Полет ястреба – воплощенная речь поэта, как и полагается быть любому предмету искусства, – акт доброй, безвозмездной воли. Ничего не требующее взамен, пренебрегающее любой добычей – «сусликом» ли, «курицей» ли – творящее действие поэтической речи – полета – абсолютно альтруистично, не утилитарно, как и любой чистый демиургический опыт: для создания мира Всевышнему в свое время – еще до Времени – потребовалось умалить свою светоносную сущность, создать посредством сжатия пустоту, в которой Он создал вселенную. (Умаление – отказ Творца от своей сущности – необходимая процедура для безопасного существования мира в окружении бесконечной энергии Создателя; в Каббале такая процедура сжатия, самоограничения Божественной сущности называется «цим-цум».)
Восходящий полет, учитывая финал стихотворения, есть одновременно и следствие, и метод отречения от мира (который исчезает внизу, преображаясь в ландшафт, в карту, рифмующуюся с картой узора перьев птицы) – ради мира самого.

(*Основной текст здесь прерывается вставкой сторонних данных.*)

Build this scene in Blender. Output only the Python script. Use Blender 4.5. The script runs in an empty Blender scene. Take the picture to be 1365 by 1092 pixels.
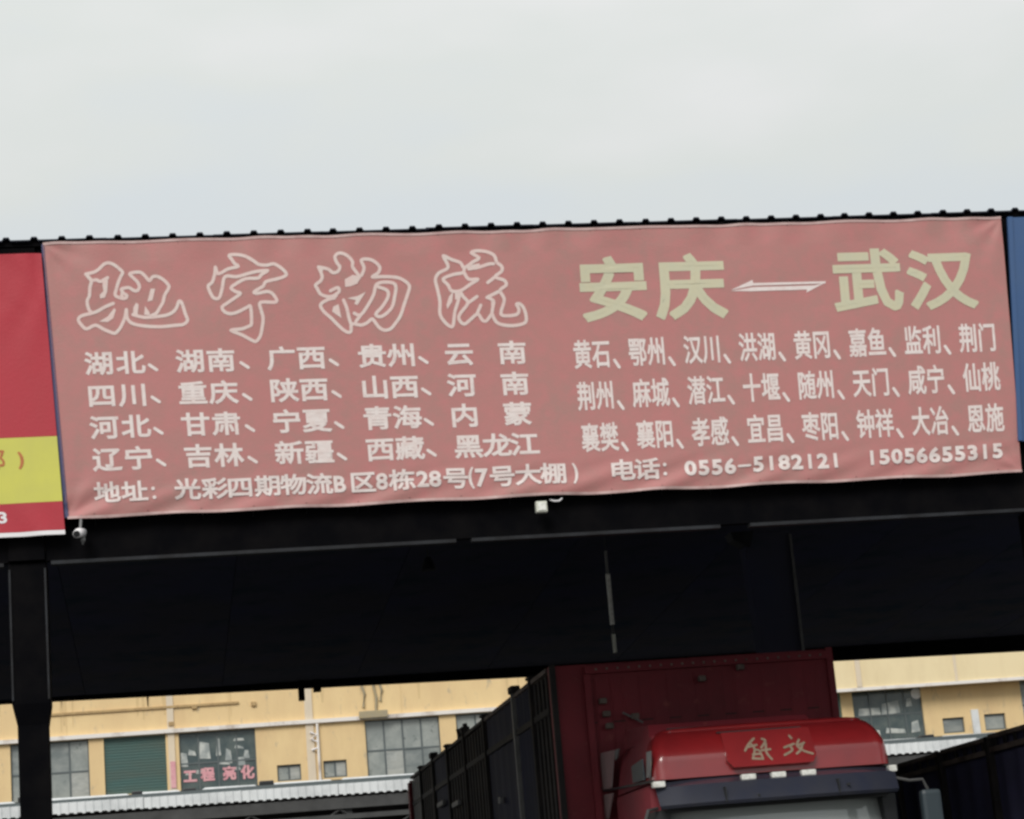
import bpy, bmesh, math, random
from mathutils import Vector
random.seed(7)
S = bpy.context.scene
COL = S.collection
PI = math.pi

# ------------------------------------------------------------------ camera
F_PX = 2900.0
YAW, PITCH, ROLL = (math.radians(a) for a in (9.9, 13.7, 4.9))
EYE = Vector((0, 0, 1.6))
_cy, _sy, _cp, _sp = math.cos(YAW), math.sin(YAW), math.cos(PITCH), math.sin(PITCH)
FWD = Vector((_sy * _cp, _cy * _cp, _sp))
_r0 = Vector((_cy, -_sy, 0))
_u0 = _r0.cross(FWD)
RIGHT = _r0 * math.cos(ROLL) - _u0 * math.sin(ROLL)
UP = _u0 * math.cos(ROLL) + _r0 * math.sin(ROLL)
cam_data = bpy.data.cameras.new('camera')
cam_data.sensor_width = 36
cam_data.lens = F_PX / 1365 * 36
cam_data.clip_end = 4000
cam = bpy.data.objects.new('camera', cam_data)
COL.objects.link(cam)
from mathutils import Matrix
M = Matrix((RIGHT, UP, -FWD)).transposed().to_4x4()
M.translation = EYE
cam.matrix_world = M
S.camera = cam


def at(x, y, Y):
    """the point of the vertical plane at distance Y that the photograph shows at x, y"""
    d = FWD + RIGHT * ((x - 682.5) / F_PX) - UP * ((y - 546) / F_PX)
    return EYE + d * (Y / d.y)


def atx(x, y, X):
    d = FWD + RIGHT * ((x - 682.5) / F_PX) - UP * ((y - 546) / F_PX)
    return EYE + d * (X / d.x)


# ------------------------------------------------------------------ light
SUN_EL, SUN_AZ = math.radians(38), math.radians(205)     # azimuth from +Y, clockwise: behind the camera, to the left
W = bpy.data.worlds.new('World')
S.world = W
W.use_nodes = True
nt = W.node_tree
bg = nt.nodes['Background']
sky = nt.nodes.new('ShaderNodeTexSky')
sky.sky_type = 'NISHITA'
sky.sun_disc = False
sky.sun_elevation = SUN_EL
sky.sun_rotation = SUN_AZ
tc = nt.nodes.new('ShaderNodeTexCoord')
mp = nt.nodes.new('ShaderNodeMapping')
mp.inputs['Scale'].default_value = (1, 1, 2.6)
no = nt.nodes.new('ShaderNodeTexNoise')
no.inputs['Scale'].default_value = 4.2
no.inputs['Detail'].default_value = 4
no.inputs['Roughness'].default_value = .45
ramp = nt.nodes.new('ShaderNodeValToRGB')
e = ramp.color_ramp.elements
e[0].position, e[0].color = .38, (.69, .732, .748, 1)
e[1].position, e[1].color = .63, (.785, .79, .78, 1)
m = e.new(.5); m.color = (.725, .75, .725, 1)
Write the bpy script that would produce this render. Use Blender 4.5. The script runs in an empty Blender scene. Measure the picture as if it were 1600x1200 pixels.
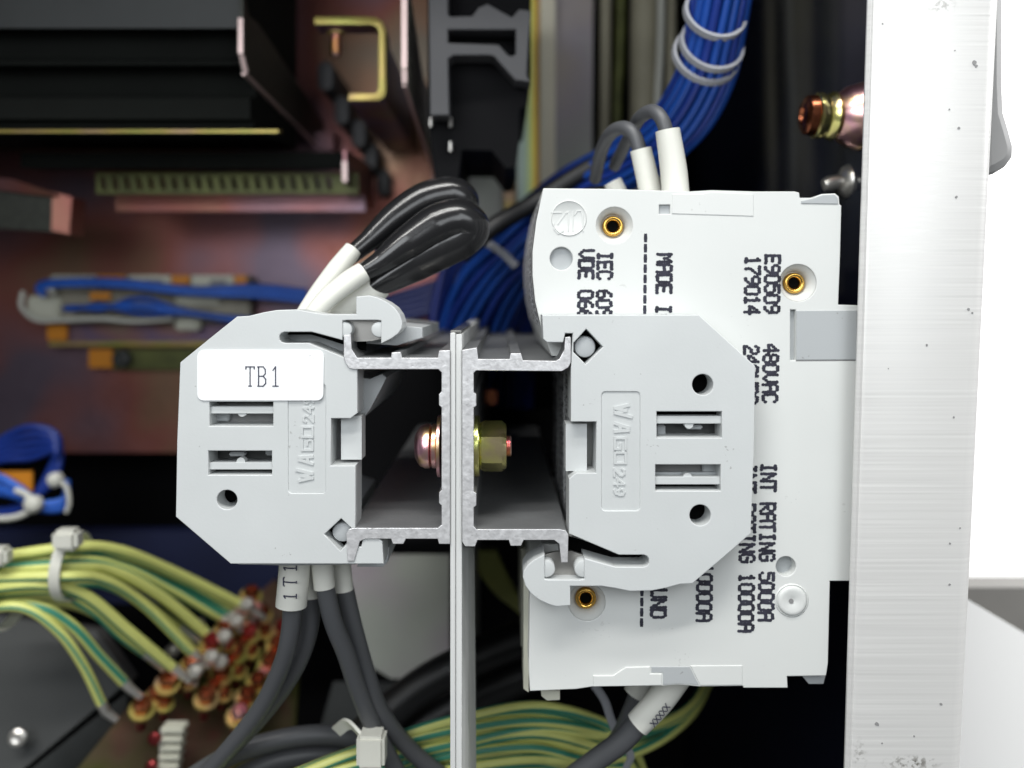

На воздушном потоке распластанный, одинок,
все, что он видит – гряду покатых
холмов и серебро реки,
вьющейся точно живой клинок,
сталь в зазубринах перекатов,
схожие с бисером городки…
Распластанный (возможно, что и – распятый, но в силу того, что ястреб парит «выше лучших помыслов прихожан», – сконцентрированность на таком предположении не только не обогащает читателя каким-то особенным смыслом, но и попросту может сбить с толку) на воздушном потоке – на движущей силе отречения – ястреб набирает высоту речи и – вместе с тем обретает новое зрение иного – царственного – масштаба. Так как сказано Мариной Цветаевой: «На Твой безумный мир – / ответ один – отказ», но – недоговорено: ради Тебя и Твоего мира. Договаривает это ястреб – криком, прорезавшим небо, от которого оно им, Ястребом, взорвалось – смыслом, снегом, светом.